Shelf elves at play with The Dream of H.G.Wells


I had just finished dressing and was getting ready to go to my desk to write when a shelf elf flung H.G.Wells’ novel The Dream at me from the top of a tall bookcase holding fiction in the room where I do much of my horizontal meditation. Of course I had to interrupt what I thought I was doing and explore the themes I had just been given. In the last pages on Wells' novel I read:
    "It was a life," said Sarnac, "and it was a dream, a dream within this life; and this life too is a dream. Dreams within dreams, dreams containing dreams, until we come at last, maybe, to the Dreamer of dreams, the Being who is all beings."
     In the novel a man living 2000 years in the future falls asleep in a ruined city and dreams he is in the body and life of a man in London in the early 20th century. The dream is presented as an entirely real experience of another life. 
     Another character in the novel reports a dream of a shorter, wilder life experience in a very different body.
    "I dreamed the other day that I was a panther that haunted a village of huts in which lived naked children and some very toothsome dogs. And how I was hunted for three years and shot at five times before I was killed. I can remember how I killed an old woman gathering sticks and hid part of it under a tree to finish it on the morrow. It was a very vivid dream. And as I dreamed it by no means horrible. But it was not a clear and continuous dream like yours. A panther's mind is not clear and continuous, but passes from flashes of interest to interludes of apathy and utter forgetfulness."
    The theme that personal evolution involves relations between past, present and future personalities - alternate and other selves - was of consuming interest to Wells. After The Dream, he wrote Christina Alberta's Father, a novel in which a man of modest circumstances thinks he is simultaneously, across time, King Sargon of Akkad.
    The framing device of the dream was used repeatedly by Wells (see A Dream of Armageddon). He also makes us aware that a dream of this kind is more than a literary device; it is a portal to real experiences in other times and other worlds. I have heard that Wells himself dreamed of life as Sargon, who gets a glowing report in his Outline of History.

Shelf elves don't make slips. They cause slips often allow us to think that we made them.

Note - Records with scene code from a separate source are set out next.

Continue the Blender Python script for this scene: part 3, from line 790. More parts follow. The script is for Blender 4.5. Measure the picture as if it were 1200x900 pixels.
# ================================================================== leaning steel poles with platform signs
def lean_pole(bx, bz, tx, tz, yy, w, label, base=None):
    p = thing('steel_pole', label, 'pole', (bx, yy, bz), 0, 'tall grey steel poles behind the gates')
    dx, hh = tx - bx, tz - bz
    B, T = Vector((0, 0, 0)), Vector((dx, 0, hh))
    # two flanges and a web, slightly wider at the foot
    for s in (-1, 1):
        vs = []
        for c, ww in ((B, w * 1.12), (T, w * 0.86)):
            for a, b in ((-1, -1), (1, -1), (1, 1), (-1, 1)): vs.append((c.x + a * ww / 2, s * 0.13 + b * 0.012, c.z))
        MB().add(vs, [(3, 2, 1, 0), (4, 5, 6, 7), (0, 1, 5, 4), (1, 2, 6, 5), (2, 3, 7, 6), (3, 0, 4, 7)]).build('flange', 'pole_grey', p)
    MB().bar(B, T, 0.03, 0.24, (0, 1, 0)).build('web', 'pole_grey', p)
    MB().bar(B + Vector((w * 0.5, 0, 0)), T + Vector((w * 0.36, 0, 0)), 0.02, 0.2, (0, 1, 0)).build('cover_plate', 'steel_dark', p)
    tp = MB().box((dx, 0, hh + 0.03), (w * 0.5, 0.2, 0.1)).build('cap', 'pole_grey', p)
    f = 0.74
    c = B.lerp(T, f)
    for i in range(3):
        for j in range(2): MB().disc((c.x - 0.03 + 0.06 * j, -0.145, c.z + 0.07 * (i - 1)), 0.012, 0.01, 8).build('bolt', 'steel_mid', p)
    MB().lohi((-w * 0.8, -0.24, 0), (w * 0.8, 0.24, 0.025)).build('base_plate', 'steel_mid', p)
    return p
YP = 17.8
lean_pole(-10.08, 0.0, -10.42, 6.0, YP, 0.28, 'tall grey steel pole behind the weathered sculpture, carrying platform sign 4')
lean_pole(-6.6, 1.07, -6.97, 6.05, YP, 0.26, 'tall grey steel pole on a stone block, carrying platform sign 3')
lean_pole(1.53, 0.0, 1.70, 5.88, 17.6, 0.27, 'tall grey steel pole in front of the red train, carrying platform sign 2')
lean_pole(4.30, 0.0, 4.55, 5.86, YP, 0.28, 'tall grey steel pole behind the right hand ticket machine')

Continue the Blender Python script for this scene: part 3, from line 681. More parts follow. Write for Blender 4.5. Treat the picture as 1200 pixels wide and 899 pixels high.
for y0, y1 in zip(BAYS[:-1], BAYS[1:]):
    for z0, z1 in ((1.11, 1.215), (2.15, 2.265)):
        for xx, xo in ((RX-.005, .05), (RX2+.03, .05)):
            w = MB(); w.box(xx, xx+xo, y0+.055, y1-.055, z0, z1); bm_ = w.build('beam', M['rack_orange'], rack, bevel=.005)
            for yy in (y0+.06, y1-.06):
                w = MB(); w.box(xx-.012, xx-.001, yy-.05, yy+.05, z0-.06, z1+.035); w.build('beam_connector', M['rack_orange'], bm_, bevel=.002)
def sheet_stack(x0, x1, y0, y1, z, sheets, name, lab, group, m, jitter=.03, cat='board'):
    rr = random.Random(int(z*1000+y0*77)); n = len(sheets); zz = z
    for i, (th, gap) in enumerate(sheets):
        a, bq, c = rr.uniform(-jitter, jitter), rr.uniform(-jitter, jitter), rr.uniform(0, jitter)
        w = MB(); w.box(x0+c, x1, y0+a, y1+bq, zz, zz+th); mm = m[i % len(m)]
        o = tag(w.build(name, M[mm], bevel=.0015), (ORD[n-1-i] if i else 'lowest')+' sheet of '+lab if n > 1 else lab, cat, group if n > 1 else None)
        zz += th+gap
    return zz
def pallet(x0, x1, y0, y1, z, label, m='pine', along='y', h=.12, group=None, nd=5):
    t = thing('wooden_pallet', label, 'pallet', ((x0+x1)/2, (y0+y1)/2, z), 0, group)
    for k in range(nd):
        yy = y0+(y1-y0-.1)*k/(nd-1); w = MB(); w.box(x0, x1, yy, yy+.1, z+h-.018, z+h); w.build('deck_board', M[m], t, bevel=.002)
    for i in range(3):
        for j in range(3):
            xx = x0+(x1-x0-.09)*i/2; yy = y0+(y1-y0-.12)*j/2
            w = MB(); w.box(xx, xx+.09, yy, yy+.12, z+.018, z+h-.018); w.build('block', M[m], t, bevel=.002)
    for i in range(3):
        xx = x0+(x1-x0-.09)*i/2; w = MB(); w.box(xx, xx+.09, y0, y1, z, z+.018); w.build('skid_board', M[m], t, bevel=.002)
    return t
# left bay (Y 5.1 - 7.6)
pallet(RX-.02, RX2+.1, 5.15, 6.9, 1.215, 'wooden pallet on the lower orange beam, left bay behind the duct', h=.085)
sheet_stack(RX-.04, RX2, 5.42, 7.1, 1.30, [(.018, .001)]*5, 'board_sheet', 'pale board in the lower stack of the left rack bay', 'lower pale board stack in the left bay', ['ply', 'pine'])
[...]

    Shelf elves bring books to my attention in several ways. Sometimes a book falls from a shelf. Sometimes it is clear it was thrown or pushed. Sometimes the books at the top of a pile fall off, revealing the book that is now featured. Then there are the bookshops where exactly the right book will be at eye level on a shelf when I enter the door, or on top of a stack of new arrivals. 
     For the physics of such things, we can now consider the scene in the film Interstellar where a man inside a tesseract - who is dead in one world but alive in another - pushes books on a shelf in his daughter's room from the other side to get her attention.